The reason I considered attending law school in the first place is because I have a BA in philosophy from a fourth-tier institution that I attended, in part, because it was a LSDAS GPA-booster and I came there from a school with a low GPA. It was expensive and I incurred a lot of debt ($90k), but I went there because it was a certainty and because I had extrapolated my career possibilities in high school (~5 years ago) based on the same salary/employment information that law schools are now being criticized for publishing. However, I've been out of this for about a year now, avoiding law school in part because the data is much more damning than it used to be. I live in south Texas and jobs which pay $40k/year that I can get with my degree are not common. Even something seemingly secure like teaching in high school requires $5k and a few months study for a low-level certificate, then another year of probationary teaching.

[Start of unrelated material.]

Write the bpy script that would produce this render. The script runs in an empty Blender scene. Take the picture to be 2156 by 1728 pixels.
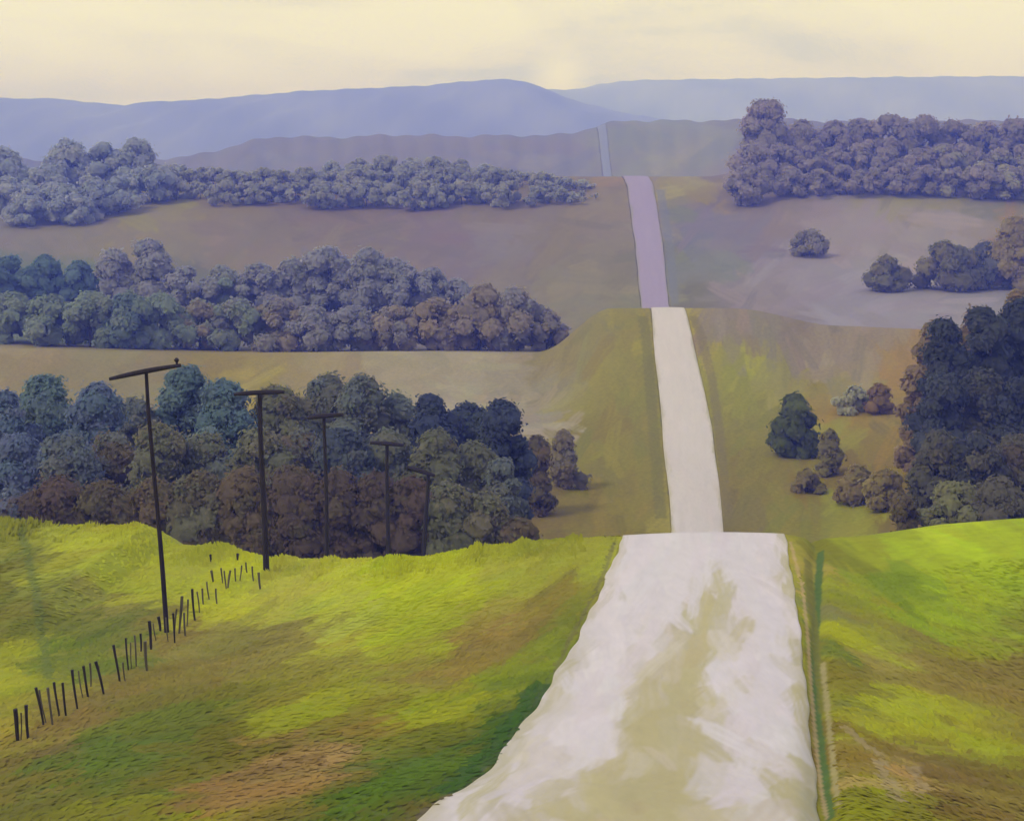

I realize that Tucker Max's "don't go to law school" essay has a section about humanities degree jobs. But then, he hasn't had to job hunt with one. Every job that is a certainty is, at most, $25k/year, and only a few $30-35k/year jobs even seem remotely within possibility. Unless I live with my parents for 3 years, this would not allow me to pay back my debt in any serious capacity and seems like garbage for the long-term, so I've avoided doing it, since the minimum yearly amount I could make and still make rent / pay the loans would be $27k. Debt-to-income ratios would suggest that 60k with 180k in debt is the same as 30k with 90k in debt, but that's not true: with a 60-70k job, your rent and living costs do not have to scale to your income.
I take the C&F decision to mean that the person who continues to work at the part-time job who has "no plan" has not considered his living situation at all and has not taken into account the decisions he/she could be making. But I've analyzed my situation to death, and law seems like a better long-term plan than my current options, because income from law scales upward better than the jobs I could get with a fourth-tier humanities BA.
Is my analysis wrong here? Should I have reason to worry? I don't think I do, but I'd like to be sure.